The science of PRIMER

PRIMER logo PRIMER will revolutionize our knowledge of galaxy and black-hole formation/evolution out to the highest redshifts yet probed. Moreover, executed early in the JWST mission, PRIMER will yield a wealth of new high-redshift targets for follow-up spectroscopy with JWST in subsequent cycles, and with the Atacama Large Millimeter Array (ALMA).

The key scientific goals of PRIMER are illustrated by the figures below. See also the figures on the page about the Observations.

The official program information for PRIMER (GO 1837), including the Public PDF, is available from STScI.

The transformational power of JWST imaging longward of ~ 2.5 micron Left: a 44 x 34 arcsec region of the deepest available Spitzer IRAC 3.6 micron imaging. Right: a prediction of how the same region will appear with the PRIMER NIRCam F356W imaging using the empirically based EGG simulations (Schreiber et al. 2017). These simulations predict that PRIMER will reveal ~ 120,000 galaxies, ~ 70% of which are new (i.e. undetected by HST or Spitzer).

The full power of PRIMER multi-band imaging for the discovery and study of high-z galaxies. The blue SED shown at z = 7, 8, 10 is that of a simulated star-forming galaxy with 1/3 solar metalicity, with the data-points showing the simulated photometry (and uncertainty). As well as clear delineation of the Lyman break, the impact of the strong rest-frame optical emission lines on the photometry is clear; F444W-F410M colour is invaluable for redshift refinement, estimates of emission-line equivalent widths, and resulting corrections to stellar mass. The 4th panel shows an alternative (red) SED at z ~ 10, produced by a starburst at z ~ 15 (~ 200 Myr old), showing that PRIMER can provide key information on very early star-formation activity.

The accuracy with which the UV continuum slope β of z ~ 8 galaxies can be measured with PRIMER, as compared to current HST measurements. Left: the (very poor) accuracy with which the intrinsic model UV slopes (βint = −2.3 (red) and βint = −3.1 (blue)) can be recovered with the deepest existing HST F125W+F140W+F160W photometry. Right: with the rest-frame UV covered by NIRCam F115W+F150W+F200W+F277W, the β values are recovered to ~ 5% accuracy, enabling these SEDs to be clearly distinguished, and hence potentially exotic, dust-free, low-metallicity systems to be cleanly isolated for subsequent study.
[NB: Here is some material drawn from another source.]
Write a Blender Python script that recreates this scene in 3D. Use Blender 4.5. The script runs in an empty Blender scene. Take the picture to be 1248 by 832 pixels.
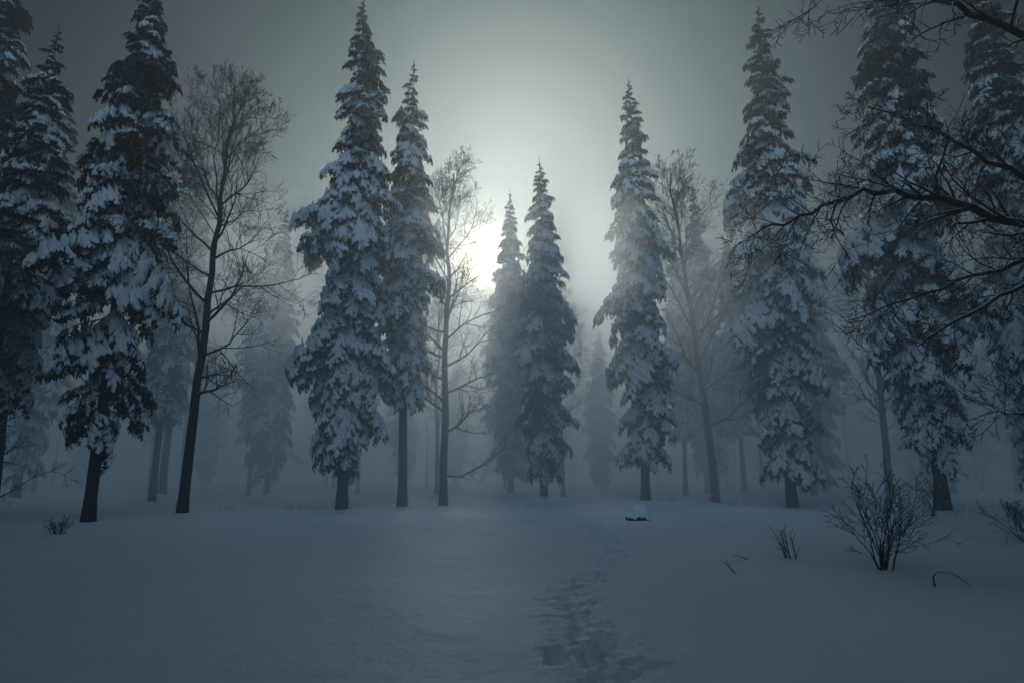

The predicted impact of PRIMER on our knowledge of the growth of galaxy masses. Left: PRIMER will measure the form of the galaxy mass function at z ≥ 7 for the first time, providing a crucial test of models of early galaxy growth, and constraining star-formation activity at very early times: the low-mass slope will be constrained to Δα ≃ 0.06. Centre: resulting constraints on the early growth of stellar mass density, to ≤ 10% accuracy, showing the importance of α; existing data clearly provide no meaningful constraints, the grey curve being simply the growth inferred from integrating SFR density (Madau & Dickinson 2014). Right: the ability of PRIMER to probe down to stellar masses M ≃ 108 M will reveal the prevalence of low-mass quiescent galaxies at z ≥ 1−3, a key test of theories of early quenching mechanisms.

The transformative impact of adding parallel MIRI 7.7-micron imaging. Top: here we show that even 8-band NIRCam imaging cannot constrain the SED, or indeed redshift (multiple solutions from z = 2 to z = 5) of an example very red galaxy. Bottom: the addition of MIRI 7.7-micron imaging of the depth proposed here can resolve these uncertainties, in this case unambiguously revealing the source to be a dusty (AV = 3.2 mag) galaxy at z ~ 5.

The power of fully-sampled NIRCam imaging. Left: simulated NIRCam image of a clumpy z ≃ 2 galaxy in the F277W filter with the native NIRCam-LW pixel scale (0.063 arcsec). Right: NIRCam image of the same galaxy in the same filter but this time with sub-pixel sampling, and image reconstruction with 50% smaller pixels. Not only are the structural details much clearer, but several compact clumps are simply not detected in the left-hand undersampled image: properly sampled imaging enhances the detection of faint compact objects (such as extreme redshift galaxies), as well as improving the precision of morphological studies.

The power of 7.7+18 micron photometry for separating dust obscured SF and AGN activity (Kirkpatrick et al. 2017). Interestingly, a heavily obscured source (in this case, NGC 1068), actually has the potential to be a dropout in the 7.7 micron band at z > 2.5. The AGN simulations strongly indicate that it is best not to split the MIRI long wavelength time between 18 and 21 micron; there is little to be gained from 21 micron in terms of colour information, so it is better to go deeper, especially as it may be possible to uncover 7.7-micron dropout sources.